Segundo, por mandamento: No Novo Testamento foi dado um mandamento bem expressivo: "E não vos embriagueis com vinho, em que há contendas; mas enchei-vos do Espírito" (ou mais literalmente, "para vos conservardes cheios do Espírito" - Ef. 5:18). Aqui a forma do verbo é usada um pouco diferentemente da que é costume usar-se em relação aos outros ministérios do Espírito. O Cristão renasceu, foi batizado, tornou-se morada do Espírito e foi selado com o Espírito: por isso deve procurar conservar-se (manter-se) cheio do Espírito. A revelação do propósito de Deus é que o Espírito seja ininterruptamente ministrado ao Cristão: "Aquele pois que vos dá o Espírito" (Gl 3:5). O Cristão, para ser espiritual, tem, pois, que ser cheio do Espírito e permanecer na plenitude do Espírito. Uma " experiência" pode ou não acompanhar o primeiro acesso à vida de plenitude do Espírito; mas, ainda que se admita a hipótese de uma "experiência", a Bíblia nada transmite a respeito de uma "segunda bênção" ou "segunda operação da graça divina", pela qual haverá, para o crente, menos necessidade amanhã do poder eficaz e capacitador de Deus do que para hoje. Pode-se aprender como melhor "andar segundo o Espírito"; porém nunca na vida se chega a um momento em que haja necessidade de andar menos segundo o Espírito. Os recursos divinos, para uma vida de vitória contínua em Cristo, são inesgotáveis; mas também as necessidades constantes de criaturas tão fracas nunca acabam. É importante notar que, por três vezes, no Novo Testamento, o efeito da bebida forte é comparado com a vida cheia do Espírito (Lucas 5 :15; Atos 2 :12-21; Ef. 5 :18). Assim como as bebidas fortes estimulam as forças físicas e as pessoas são propensas a recorrer a elas como um auxílio nos lugares difíceis na vida, também os filhos de Deus, tendo que enfrentar a impossível responsabilidade de uma conduta e um serviço celestial dirigem-se ao Espírito, fonte de todas as realizações. Como cada momento da vida espiritual representa uma necessidade incomensurável e exigências sobre-humanas, a provisão do poder eficaz e da graça divina tem de ser recebida a todo o instante e imediatamente aplicada. "Como for o teu trabalho, assim será a tua força".

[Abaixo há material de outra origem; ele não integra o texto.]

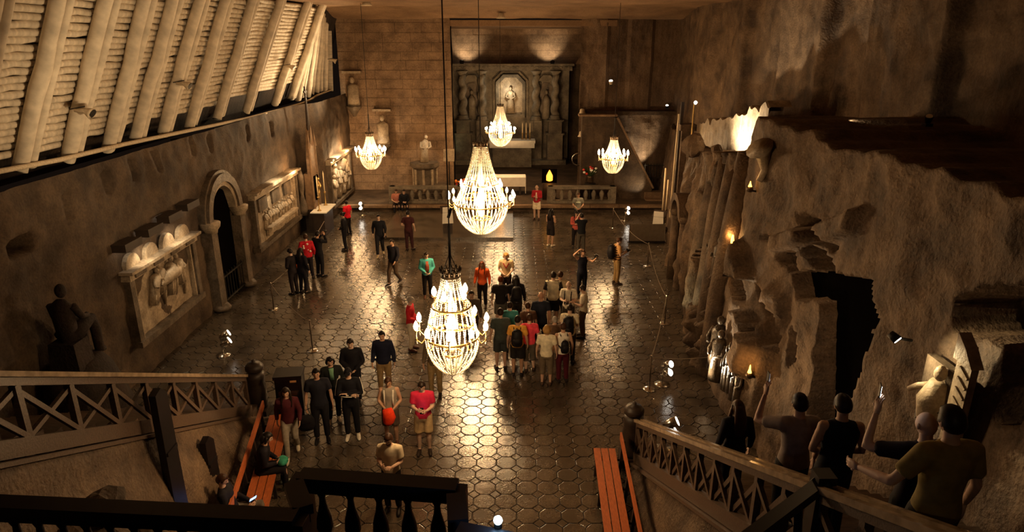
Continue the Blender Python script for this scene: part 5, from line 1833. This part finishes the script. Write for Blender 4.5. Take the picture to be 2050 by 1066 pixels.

Ser cheio do Espírito é ter o Espírito a cumprir em nós tudo o que Deus quer que esse Espírito faça, pois para isso Ele O colocou ali. Ser cheio não é uma questão de se obter mais do Espírito; antes, a questão está em o Espírito conseguir mais de nós. Nunca se poderá obter mais do Espírito senão o que é de direito e que todo o verdadeiro Cristão recebeu. Já o Espírito, esse pode ter tudo o que pretender do crente e assim ser-Lhe-á possível manifestar nesse crente a vida e o caráter de Cristo. Uma pessoa espiritual é aquela que, na sua vida diária, experimenta os propósitos e planos divinos realizados pelo poder do Espírito que nela habita. O carácter dessa vida será a vida de Cristo que se revela ao mundo através do crente e a causa dessa vida será a presença íntima e ininterrupta do Espírito que tudo opera (Ef 3:16-21; 2Co 3:18).

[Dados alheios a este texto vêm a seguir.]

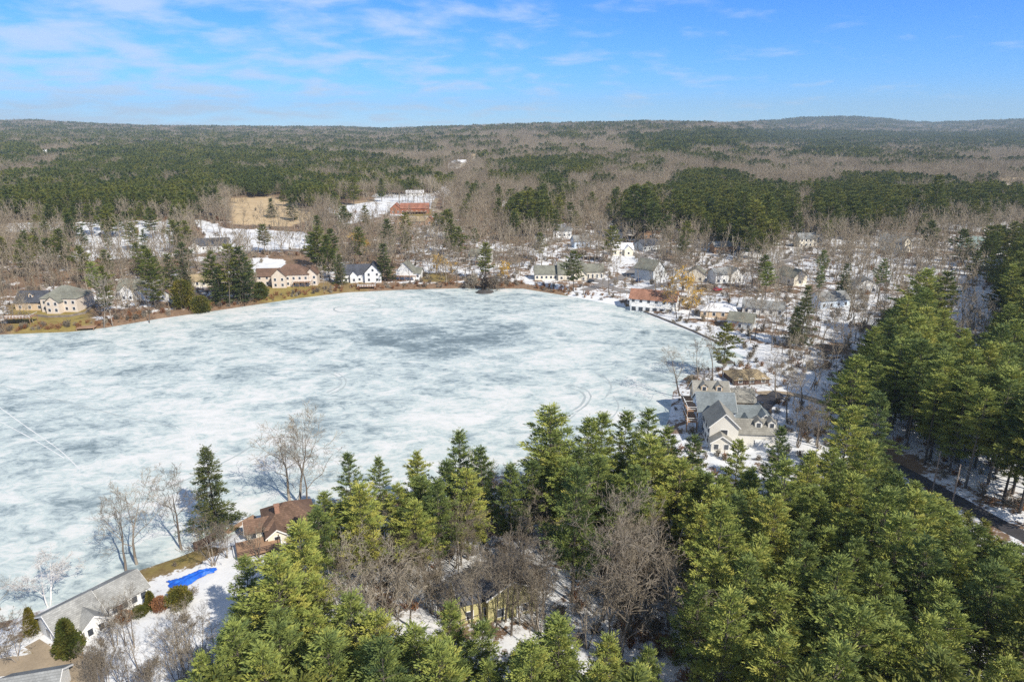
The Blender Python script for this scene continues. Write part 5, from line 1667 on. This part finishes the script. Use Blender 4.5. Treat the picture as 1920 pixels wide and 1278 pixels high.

O Novo Testamento é bem claro no que se refere ao que o Espírito pode produzir na vida que está em perfeita harmonia, e tudo quanto gira à volta desta revelação, tomado em conjunto, é que forma a definição bíblica sobre espiritualidade. Estes empreendimentos são distintamente atribuídos ao Espírito, e eles nada mais são senão as Suas manifestações realizadas nos Cristãos e através deles.

In “O Homem Espiritual”, Lewis Sperry Chafer.